After several years of continuity at the top of Retail Week’s Power List, 2012 is the second year in a row we’ve had a change in the number one slot.

After several years of continuity at the top of Retail Week’s Power List, 2012 is the second year in a row we’ve had a change in the number one slot.

The crowning of Sainsbury’s Justin King as retail’s most powerful figure is not so much a reflection on those he has leap-frogged to claim the top spot, but more to do with the stellar year the gregarious grocery boss has had.

The Power List is one of the most hotly debated publications we produce each year. In the run-up to the final discussion, we were inundated with tweets, emails and phone calls arguing for this personality or that. The debate that ensued among the Retail Week team was equally heated.

Much of it this year centred on the nature of power, where it lay and how it manifested itself in the ability of those on the list to shape the retail landscape.

Financial scale and customer base were important, as was the momentum that comes from a commercially successful 12 months. But just as significant was how that power was wielded, both to further respective businesses and to promote the cause of British retail in general. Retail remains a fiercely competitive sector, but it is also shaped by ­common causes and shared values. In such turbulent times, never has the need for the industry’s leaders to shape public policy and consumer sentiment been more important.

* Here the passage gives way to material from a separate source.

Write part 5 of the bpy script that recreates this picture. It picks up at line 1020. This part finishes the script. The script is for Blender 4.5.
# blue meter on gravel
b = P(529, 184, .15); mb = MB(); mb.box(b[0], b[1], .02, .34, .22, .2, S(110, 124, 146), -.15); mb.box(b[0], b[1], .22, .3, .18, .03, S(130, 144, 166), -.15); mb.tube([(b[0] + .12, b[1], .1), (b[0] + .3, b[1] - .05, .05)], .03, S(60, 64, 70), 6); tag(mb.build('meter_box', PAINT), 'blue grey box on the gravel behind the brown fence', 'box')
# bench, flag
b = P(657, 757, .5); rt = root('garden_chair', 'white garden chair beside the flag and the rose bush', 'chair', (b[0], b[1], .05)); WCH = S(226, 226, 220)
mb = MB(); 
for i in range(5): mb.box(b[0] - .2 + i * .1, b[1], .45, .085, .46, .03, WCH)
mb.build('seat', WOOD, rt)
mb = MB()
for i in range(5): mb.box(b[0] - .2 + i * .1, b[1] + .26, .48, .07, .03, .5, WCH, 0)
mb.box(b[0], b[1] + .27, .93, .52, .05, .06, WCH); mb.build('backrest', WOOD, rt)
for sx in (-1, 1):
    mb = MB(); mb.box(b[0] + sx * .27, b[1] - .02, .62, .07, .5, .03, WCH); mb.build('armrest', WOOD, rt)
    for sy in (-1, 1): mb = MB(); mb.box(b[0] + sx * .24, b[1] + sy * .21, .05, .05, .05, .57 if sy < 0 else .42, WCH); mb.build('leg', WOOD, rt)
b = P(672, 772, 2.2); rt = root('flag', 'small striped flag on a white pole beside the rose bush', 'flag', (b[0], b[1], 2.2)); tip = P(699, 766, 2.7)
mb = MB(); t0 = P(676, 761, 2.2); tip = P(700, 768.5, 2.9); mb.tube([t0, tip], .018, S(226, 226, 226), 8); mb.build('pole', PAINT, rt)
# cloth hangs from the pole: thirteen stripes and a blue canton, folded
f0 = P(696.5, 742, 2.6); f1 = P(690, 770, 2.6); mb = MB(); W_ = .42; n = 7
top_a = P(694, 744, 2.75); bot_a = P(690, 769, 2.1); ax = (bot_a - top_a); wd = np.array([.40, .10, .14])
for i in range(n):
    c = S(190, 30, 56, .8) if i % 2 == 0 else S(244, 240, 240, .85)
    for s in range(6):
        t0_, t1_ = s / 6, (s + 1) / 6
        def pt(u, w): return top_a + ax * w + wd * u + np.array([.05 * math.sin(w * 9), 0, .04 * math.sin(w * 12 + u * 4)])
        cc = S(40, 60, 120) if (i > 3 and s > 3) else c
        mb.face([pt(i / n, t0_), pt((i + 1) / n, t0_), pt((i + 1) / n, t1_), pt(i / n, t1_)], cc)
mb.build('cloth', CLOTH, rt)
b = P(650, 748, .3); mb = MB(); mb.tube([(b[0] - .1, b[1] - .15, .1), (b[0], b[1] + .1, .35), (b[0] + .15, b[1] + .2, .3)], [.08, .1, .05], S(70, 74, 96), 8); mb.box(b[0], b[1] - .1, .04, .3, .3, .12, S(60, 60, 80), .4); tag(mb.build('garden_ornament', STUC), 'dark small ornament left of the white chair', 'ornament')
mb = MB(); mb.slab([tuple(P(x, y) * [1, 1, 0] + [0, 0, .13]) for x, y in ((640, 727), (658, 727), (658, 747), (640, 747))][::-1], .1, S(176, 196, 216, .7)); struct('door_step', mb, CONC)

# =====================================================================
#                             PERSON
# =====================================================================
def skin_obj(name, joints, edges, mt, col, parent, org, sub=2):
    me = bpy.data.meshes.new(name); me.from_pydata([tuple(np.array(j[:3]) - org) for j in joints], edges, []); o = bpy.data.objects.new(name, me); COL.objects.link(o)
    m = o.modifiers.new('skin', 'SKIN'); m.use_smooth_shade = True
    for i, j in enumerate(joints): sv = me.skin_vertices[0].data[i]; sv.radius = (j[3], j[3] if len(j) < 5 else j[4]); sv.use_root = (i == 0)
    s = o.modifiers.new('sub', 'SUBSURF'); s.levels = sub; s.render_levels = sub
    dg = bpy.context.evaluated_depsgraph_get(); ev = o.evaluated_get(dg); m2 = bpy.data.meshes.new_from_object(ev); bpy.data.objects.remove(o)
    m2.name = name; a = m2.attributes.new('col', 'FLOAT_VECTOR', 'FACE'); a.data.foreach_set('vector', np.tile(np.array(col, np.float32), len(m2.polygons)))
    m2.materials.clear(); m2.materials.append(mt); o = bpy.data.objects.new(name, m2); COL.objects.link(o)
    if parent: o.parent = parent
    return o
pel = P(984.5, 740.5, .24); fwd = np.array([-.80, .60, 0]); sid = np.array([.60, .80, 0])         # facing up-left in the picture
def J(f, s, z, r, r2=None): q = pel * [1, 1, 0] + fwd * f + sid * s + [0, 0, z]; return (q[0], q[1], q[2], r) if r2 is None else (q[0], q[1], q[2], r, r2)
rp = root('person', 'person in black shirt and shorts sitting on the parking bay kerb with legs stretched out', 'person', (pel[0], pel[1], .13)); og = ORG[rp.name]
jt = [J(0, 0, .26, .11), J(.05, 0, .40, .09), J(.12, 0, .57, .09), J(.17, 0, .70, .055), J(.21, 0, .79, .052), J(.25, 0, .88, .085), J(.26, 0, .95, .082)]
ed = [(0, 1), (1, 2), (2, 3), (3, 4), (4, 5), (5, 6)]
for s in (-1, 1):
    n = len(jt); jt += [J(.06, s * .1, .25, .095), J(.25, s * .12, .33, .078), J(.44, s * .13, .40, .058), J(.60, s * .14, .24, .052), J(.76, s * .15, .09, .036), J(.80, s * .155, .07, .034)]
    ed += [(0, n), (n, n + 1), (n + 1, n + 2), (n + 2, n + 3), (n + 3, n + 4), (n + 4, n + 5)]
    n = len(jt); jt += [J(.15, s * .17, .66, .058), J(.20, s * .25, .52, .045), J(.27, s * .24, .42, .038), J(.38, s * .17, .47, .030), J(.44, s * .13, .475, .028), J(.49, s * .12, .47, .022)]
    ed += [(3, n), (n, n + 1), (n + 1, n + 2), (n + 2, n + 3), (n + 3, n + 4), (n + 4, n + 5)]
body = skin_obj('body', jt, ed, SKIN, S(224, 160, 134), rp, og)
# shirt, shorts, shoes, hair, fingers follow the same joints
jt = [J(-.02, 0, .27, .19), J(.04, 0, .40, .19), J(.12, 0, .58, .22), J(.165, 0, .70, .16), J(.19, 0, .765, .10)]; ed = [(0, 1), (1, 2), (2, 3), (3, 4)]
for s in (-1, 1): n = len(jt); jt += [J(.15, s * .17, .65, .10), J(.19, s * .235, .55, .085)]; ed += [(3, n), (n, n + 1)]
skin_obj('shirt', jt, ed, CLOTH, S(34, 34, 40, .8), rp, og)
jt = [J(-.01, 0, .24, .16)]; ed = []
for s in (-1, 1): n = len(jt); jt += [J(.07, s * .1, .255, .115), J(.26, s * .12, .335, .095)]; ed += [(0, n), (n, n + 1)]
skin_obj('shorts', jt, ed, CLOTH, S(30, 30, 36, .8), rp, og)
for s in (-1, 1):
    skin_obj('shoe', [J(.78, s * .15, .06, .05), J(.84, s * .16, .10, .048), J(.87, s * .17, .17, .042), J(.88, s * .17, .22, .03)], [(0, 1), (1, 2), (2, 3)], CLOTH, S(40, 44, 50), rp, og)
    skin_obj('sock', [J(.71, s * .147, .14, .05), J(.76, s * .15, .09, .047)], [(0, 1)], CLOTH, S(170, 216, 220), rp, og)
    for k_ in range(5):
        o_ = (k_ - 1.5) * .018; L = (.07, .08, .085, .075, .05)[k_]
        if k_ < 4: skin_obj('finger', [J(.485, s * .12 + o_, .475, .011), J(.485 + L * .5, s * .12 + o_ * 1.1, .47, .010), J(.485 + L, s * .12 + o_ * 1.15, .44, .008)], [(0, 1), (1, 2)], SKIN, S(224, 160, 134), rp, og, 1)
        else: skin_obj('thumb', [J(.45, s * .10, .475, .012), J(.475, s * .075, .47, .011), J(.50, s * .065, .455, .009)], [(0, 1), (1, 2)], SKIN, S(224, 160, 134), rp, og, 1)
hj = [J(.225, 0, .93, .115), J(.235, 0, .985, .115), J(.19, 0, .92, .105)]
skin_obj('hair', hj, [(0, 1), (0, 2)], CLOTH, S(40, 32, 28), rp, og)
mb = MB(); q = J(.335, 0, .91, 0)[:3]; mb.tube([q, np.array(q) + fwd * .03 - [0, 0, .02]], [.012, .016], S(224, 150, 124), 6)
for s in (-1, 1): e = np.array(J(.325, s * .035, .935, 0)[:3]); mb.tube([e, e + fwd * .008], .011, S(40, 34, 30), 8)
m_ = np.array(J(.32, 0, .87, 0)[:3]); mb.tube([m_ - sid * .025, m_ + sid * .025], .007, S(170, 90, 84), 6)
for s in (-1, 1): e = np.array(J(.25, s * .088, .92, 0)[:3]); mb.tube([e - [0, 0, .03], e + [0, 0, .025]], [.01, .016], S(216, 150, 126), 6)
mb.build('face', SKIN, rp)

King’s coronation at the top of the list is a sign of these times. Not only has he led the company to a 10-year market share high, delivering sales and profits growth along the way, but he has successfully captured the consumer zeitgeist when so many others are still making sense of the rapidly changing customer landscape.

Moreover, alongside the likes of Lord Wolfson, Ian Cheshire and last year’s top dog, Charlie Mayfield, in public and in private, the Sainsbury’s boss has led the vanguard that has reflected the sector’s interests or shaped the debate.

The switch at the top isn’t the only noteworthy change from last year. The number of casualties and upsets on the high street in the past 12 months has led to some high-­profile exits from the list, such as Richard Brasher of Tesco. Meanwhile, the collective power of the disrupters – those businesses and personalities causing the rapid evolution of the sector – continues to mount.

Nothing demonstrates the scale of change in British retail more than the continuing rise of mould-breakers such as Jeff Bezos of Amazon and John Browett of Apple, while more traditional names fall away. Who’d bet against further change next year?